0
incir reçeli
Bir Egeli olarak bu harika reçeli ilk yapışım olması aslında ilginç. Ama annemin hiç yapmadığı bir reçel bu. Dolayısıyla benim anne evinde görmediğim, sonrasında tadıp çok sevdiğim lezzetlerden biri. Nasıl yapıldığına dair en ufak bir fikrim olmasa da, Kurtuluş'ta yaşamaya başladığım zamandan beri her ilkbaharda çiçek satan çingenelerin çuvallar dolusu ham inciri getirip bir yandan soyduğunu, bir yandan da poşetleyip sattığını görüyordum.

Geçenlerde yemekbiz grubumuzdan sevgili Tülay, bizzat satan kişiden aldığını söylediği bu tarifi paylaşınca çok sevindim. Hemen kaydettim ve alınacaklar listesine "ham incir" maddesini ekledim. Dün sabah organik pazardan dönerken de sokağın başındaki çiçekçi teyzenin önünde incir çuvalı gördüm. Adet olarak sattığını söyledi ve 100 adetten bahsetti. Yok dedim, yarısı yeter. Tülay da 50 adet incir olarak vermişti tarifi zaten. Teyze ne kadar mırın kırın etse de ilk deneyişim dedim ve poşetlediği incirleri pazar arabasına attım. Öğleden sonra sinema, akşam yemeği, mahalle kahvecimiz Nero'da akşam kahvesi derken incirler gece yarısına dek beni bekledi. Gecenin bir vaktinde de girdim mutfağa ve bu gece pişmeli, Pazar kahvaltısında yenmeli diyerek reçeli kaynattım.

incir reçeli

Sonuç mu? Görüyorsunuz.

Yeşilin en güzel tonu, sızma zeytinyağı yeşili. Tadı, kıvamı tam sevdiğim gibi oldu. Önce ekmekle, sonra kaymakla, sonra kiliçe çöreği ile tadına baktım. Ama bir şey söyleyeyim mi? Bu reçel katık istemiyor. Onu o saf haliyle çatala geçirip, belki suyuna da bandırıp yemek gerek.

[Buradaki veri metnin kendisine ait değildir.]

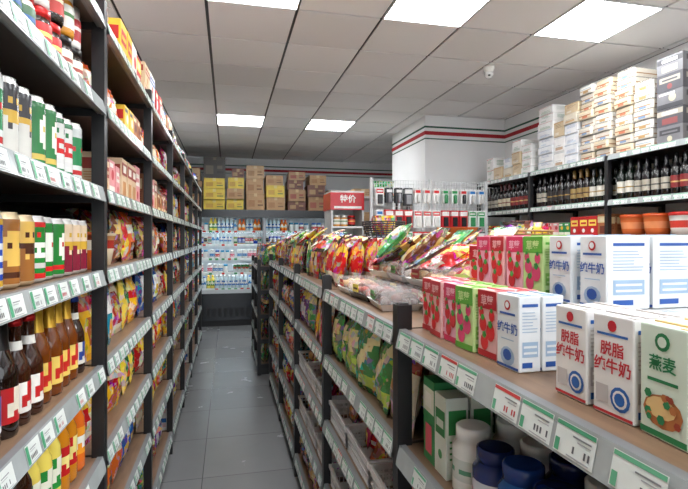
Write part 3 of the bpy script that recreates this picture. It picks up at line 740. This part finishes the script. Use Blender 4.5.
for i in range(3):
    for j in range(3):
        for k in range(1 if j < 1 else 2):
            Bd.add(random.choice(TRAYS), random.choice(TP), GX + .11 + j * .142, 1.47 + i * .215, Z + k * .064, -math.pi / 2 + U(-.1, .1))
Bd.done('packaged_deli_trays')
Bs = Builder()
for i in range(20):
    Bs.add(random.choice(FLATB + BAGS), random.choice([BAGP[12], BAGP[6], BAGP[5], BAGP[0], BAGP[6], BAGP[3]]), U(.52, .85), U(1.42, 2.0), Z + .10 + U(0, .05), -math.pi / 2 + U(-.8, .8), (.85, .85, .85), U(.7, 1.3))
Bs.done('dried_food_packets')
Bg = Builder()
GB = [bag(.34, .3, .07, q, 3 + q, 14, 14) for q in (0, 3, 2)]
YG = (212, 206, 120)
Bg.add(GB[0], [YG, (140, 170, 74), (196, 70, 56), (176, 44, 46)], .86, 1.20, Z + .10, -math.pi / 2 + .5, (1.1, 1, .9), 1.25)
Bg.add(GB[1], [(208, 200, 130), (180, 36, 42), (140, 160, 76), (176, 44, 46)], .64, 1.30, Z + .07, -math.pi / 2 + .2, (1, 1, .9), 1.30)
Bg.add(GB[2], [(200, 190, 120), (176, 36, 42), (110, 146, 70), (176, 44, 46)], .53, 1.25, Z + .035, -math.pi / 2 - .2, (.75, 1, .6), 1.25)
Bg.done('gift_food_bag')
Bo = Builder()
Bo.add(lathe([(.04, 0, 0, 1), (.07, .03, 0, 1), (.085, .07, 0, 1), (.09, .072, 0, 1), (.082, .068, 0, 1), (.065, .03, 0, 1), (.04, .006, 0, 1)], 24), [(226, 108, 50)], .94, 1.90, Z + .19)
Bo.done('orange_plastic_bowl')
def weave(r0, r1, h, n=22, rings=8):
    it = []
    for i in range(rings):
        t = i / (rings - 1); r = r0 + (r1 - r0) * t; z = t * h
        it.append((lathe([(r, z, 0, 0), (r + .004, z + .003, 0, 0), (r, z + .007, 0, 0), (r - .003, z + .003, 0, 0), (r, z, 0, 0)], n), (0, 0, 0)))
    for k in range(n):
        a = 2 * math.pi * k / n
        for q in range(4):
            t = (q + .5) / 4; r = r0 + (r1 - r0) * t
            it.append((boxp(.004, .003, h / 4 + .004), (r * math.cos(a), r * math.sin(a), q * h / 4)))
    p = merge(*it)
    keep = [i for i, f in enumerate(p.F) if len(f) <= 4] + [i for i, f in enumerate(p.F) if len(f) > 4][:1]
    p.F = [p.F[i] for i in keep]; p.C = [p.C[i] for i in keep]; p.M = [p.M[i] for i in keep]; p.S = [p.S[i] for i in keep]
    return p
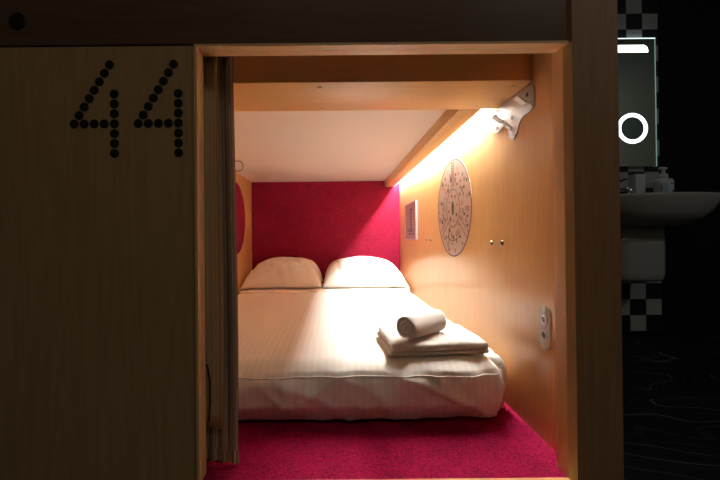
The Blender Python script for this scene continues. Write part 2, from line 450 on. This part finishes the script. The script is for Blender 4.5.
for k in range(8):                                      # small pictograms round the hub
    a = 2*pi*k/8+.2; u, v = .06*cos(a), .062*sin(a)
    dr.prism(circ(.006+.003*(k % 3), 8 if k % 2 else 4, u, v), E, T)
rng = random.Random(9); placed = []
while len(placed) < 64:
    a = rng.uniform(0, 2*pi); r = rng.uniform(.112, .212); u, v = r*cos(a), r*sin(a)
    if any((u-p)**2+(v-q)**2 < .0225**2 for p, q in placed): continue
    if any(abs(((math.degrees(a)-s+180) % 360)-180) < 9 for s in (90, 215, 325)): continue
    placed.append((u, v)); k = rng.randrange(6); s = rng.uniform(.0075, .0125)
    if k == 0: dr.ring(s, s*.62, E, T, 16, u, v)
    elif k == 1: dr.prism([(u-s, v-s), (u+s, v-s), (u+s, v+s*.4), (u, v+s*1.3), (u-s, v+s*.4)], E, T)   # house
    elif k == 2: dr.prism([(u-s, v), (u-s*.6, v-s*.8), (u+s*.6, v-s*.8), (u+s, v)], E, T); bar(u, v, u, v+s*1.2, .002)   # boat
    elif k == 3: dr.prism([(u-s*.4, v-s), (u+s*.4, v-s), (u+s*.4, v+s), (u-s*.4, v+s)], E, T)
    elif k == 4: dr.prism(circ(s*.8, 6, u, v), E, T)
    else:
        for o in (-.5, 0, .5): bar(u-s, v+o*s*1.5, u+s, v+o*s*1.5, .0018)
for k in range(12):
    a = radians(240+k*60/11); b = radians(240+(k+1)*60/11)
    if k < 11: bar(.155*cos(a), .155*sin(a), .155*cos(b), .155*sin(b), .004)
dr.build('engraved_drawing', M_dark, md)

nt = thing('framed_notice', 'small framed pinkish notice with a plum drawing on the right wall near the crimson end', 'notice', (XR, 2.56, .768))
NU0, NU1, NV0, NV1 = 2.40, 2.72, .640, .895
MB().box(XR-.006, XR, NU0, NU1, NV0, NV1).build('sheet', M_notice, nt)
f = MB(); f.box(XR-.012, XR, NU0, NU1, NV1, NV1+.008); f.box(XR-.012, XR, NU0, NU1, NV0-.008, NV0); f.box(XR-.012, XR, NU0-.010, NU0, NV0-.008, NV1+.008); f.box(XR-.012, XR, NU1, NU1+.008, NV0-.008, NV1+.008)
f.build('frame', mat('steel frame', (.42, .32, .32), .35, .6), nt)
q = MB(); U = lambda u, v, w: (XR-.006-w, 2.56-u, .768+v)
for k in range(7): q.prism([(-.035-.004*(k % 2), -.08+k*.022), (.035+.004*(k % 2), -.08+k*.022), (.032, -.066+k*.022), (-.032, -.066+k*.022)], .0006, U)
q.prism([(-.05, .075), (.05, .075), (.035, .092), (-.035, .092)], .0006, U)
q.prism([(-.10, -.098), (.11, -.098), (.11, -.088), (-.10, -.088)], .0006, U)
for k in range(5): q.prism(circ(.011, 10, -.09+k*.02*(1 if k < 3 else 1.9), -.07+.012*(k % 2)), .0006, U)
q.build('printed_drawing', M_purple, nt)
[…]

Suyu demişken, ben tariftekinin yarısı kadar su ve şeker kullandım. Önce yanlışlıkla (yarım ölçü yapıyorum diye düşünerek) hazırladım şerbeti, sonra baktım gayet yeterli, ekleme yapmadım. Size de bu haliyle yazıyorum, çünkü bundan daha fazla şeker ve suya ihtiyacı yok diye düşünüyorum. Bu arada, tarif hiç zor ve detaylı değil. Ben öyle olduğunu düşündüğüm için daha önce denememiştim açıkçası. Son derece basit. Tek yapmanız gereken ham incir bulmak, eğer bulabiliyorsanız şimdi tam zamanı, hiç vakit kaybetmeden deneyim derim. (Oya ablamın annesi Selma Hanım not verecekmiş tarife, o yüzden heyecanlıyım. Eğer püf noktaları varsa seve seve öğrenmek isterim kendilerinden:)

Malzemeler
  • 50 adet ham (yeşil) incir
  • 500 ml toz şeker
  • 500 ml su
  • 3 adet karanfil


incir reçeli

Yapılışı
  1. Suyu ve toz şekeri bir tencereye alıp ocağa koyun. Şekerin erimesi için karıştırıp kaynamaya bırakın. Kaynadıktan sonra 5 dakika kadar kısık ateşte tutun, sonra ocağı kapatın. Şerbet hazır.
  2. Bu arada incirleri başka bir tencereye alın. Üzerini geçecek kadar su ekleyip kaynamasını bekleyin. Kaynadıktan sonra 10 dakika yeterli geldi bana (bir çatalla kontrol ediyorsunuz, fazla yumuşamamaları gerekiyor).
  3. İncirleri delikli kepçeyle süzerek çıkartın, soğuk su dolu bir kaba aktarın. Birkaç dakika bekletin. Daha sonra elinizle hafifçe sıkarak fazla suyunu süzdürün ve hazırladığınız şerbetin içine aktarın. (İncirler sünger gibi oluyor, epeyce su çekiyor, sıkarken patlatmamaya dikkat edin.)
  4. Şerbetin içinde de bir 10 dakika kadar kaynatın. Karanfilleri de atın. Ben klasik damla testini uyguladım. (Reçelin suyundan bir damlayı porselen bir tabağa damlatın. Tabağı eğdiğinizde akıp gitmiyorsa kıvamı tamdır.) Soğuduktan sonra kavanozlara aktarabilirsiniz. Bu ölçüden 1,5 orta boy kavanoz çıktı.

Afiyetle, keyifle yemek ve ikram etmek kalıyor geriye.